Scene script records:
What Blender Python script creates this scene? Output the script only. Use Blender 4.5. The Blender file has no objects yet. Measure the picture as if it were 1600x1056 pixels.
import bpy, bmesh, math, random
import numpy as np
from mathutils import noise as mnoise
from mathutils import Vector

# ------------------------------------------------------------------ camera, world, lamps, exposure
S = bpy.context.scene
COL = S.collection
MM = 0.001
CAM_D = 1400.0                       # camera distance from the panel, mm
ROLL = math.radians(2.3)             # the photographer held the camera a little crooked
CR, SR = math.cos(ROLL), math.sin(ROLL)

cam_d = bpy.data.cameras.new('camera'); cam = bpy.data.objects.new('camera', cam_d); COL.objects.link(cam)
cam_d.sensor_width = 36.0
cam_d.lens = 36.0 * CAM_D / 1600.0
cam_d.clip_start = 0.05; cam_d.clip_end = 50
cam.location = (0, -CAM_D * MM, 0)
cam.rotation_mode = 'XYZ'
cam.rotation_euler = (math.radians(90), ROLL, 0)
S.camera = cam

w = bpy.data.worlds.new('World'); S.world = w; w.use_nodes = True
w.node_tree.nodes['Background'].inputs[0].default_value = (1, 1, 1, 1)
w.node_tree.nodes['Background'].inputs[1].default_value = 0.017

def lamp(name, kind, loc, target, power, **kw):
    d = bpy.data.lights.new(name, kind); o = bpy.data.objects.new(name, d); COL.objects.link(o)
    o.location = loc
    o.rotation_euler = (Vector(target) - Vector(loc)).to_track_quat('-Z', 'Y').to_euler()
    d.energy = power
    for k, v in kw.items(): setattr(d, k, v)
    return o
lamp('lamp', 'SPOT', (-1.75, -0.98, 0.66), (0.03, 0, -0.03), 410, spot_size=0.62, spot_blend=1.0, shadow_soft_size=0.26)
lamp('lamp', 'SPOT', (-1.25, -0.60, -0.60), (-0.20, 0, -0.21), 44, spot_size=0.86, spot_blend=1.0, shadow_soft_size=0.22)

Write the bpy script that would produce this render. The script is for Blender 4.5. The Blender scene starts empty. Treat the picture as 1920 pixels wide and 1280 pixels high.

:: EXERCISE TASK ::
Extract all of the data above without altering anything.

:: RESPONSE TO THIS TASK ::
What Blender Python script creates this scene? Output the script only. Use Blender 4.5. The Blender file has no objects yet. Measure the picture as if it were 1600x1056 pixels.
import bpy, bmesh, math, random
import numpy as np
from mathutils import noise as mnoise
from mathutils import Vector

# ------------------------------------------------------------------ camera, world, lamps, exposure
S = bpy.context.scene
COL = S.collection
MM = 0.001
CAM_D = 1400.0                       # camera distance from the panel, mm
ROLL = math.radians(2.3)             # the photographer held the camera a little crooked
CR, SR = math.cos(ROLL), math.sin(ROLL)

cam_d = bpy.data.cameras.new('camera'); cam = bpy.data.objects.new('camera', cam_d); COL.objects.link(cam)
cam_d.sensor_width = 36.0
cam_d.lens = 36.0 * CAM_D / 1600.0
cam_d.clip_start = 0.05; cam_d.clip_end = 50
cam.location = (0, -CAM_D * MM, 0)
cam.rotation_mode = 'XYZ'
cam.rotation_euler = (math.radians(90), ROLL, 0)
S.camera = cam

w = bpy.data.worlds.new('World'); S.world = w; w.use_nodes = True
w.node_tree.nodes['Background'].inputs[0].default_value = (1, 1, 1, 1)
w.node_tree.nodes['Background'].inputs[1].default_value = 0.017

def lamp(name, kind, loc, target, power, **kw):
    d = bpy.data.lights.new(name, kind); o = bpy.data.objects.new(name, d); COL.objects.link(o)
    o.location = loc
    o.rotation_euler = (Vector(target) - Vector(loc)).to_track_quat('-Z', 'Y').to_euler()
    d.energy = power
    for k, v in kw.items(): setattr(d, k, v)
    return o
lamp('lamp', 'SPOT', (-1.75, -0.98, 0.66), (0.03, 0, -0.03), 410, spot_size=0.62, spot_blend=1.0, shadow_soft_size=0.26)
lamp('lamp', 'SPOT', (-1.25, -0.60, -0.60), (-0.20, 0, -0.21), 44, spot_size=0.86, spot_blend=1.0, shadow_soft_size=0.22)

Write the bpy script that would produce this render. The script is for Blender 4.5. The Blender scene starts empty. Treat the picture as 1920 pixels wide and 1280 pixels high.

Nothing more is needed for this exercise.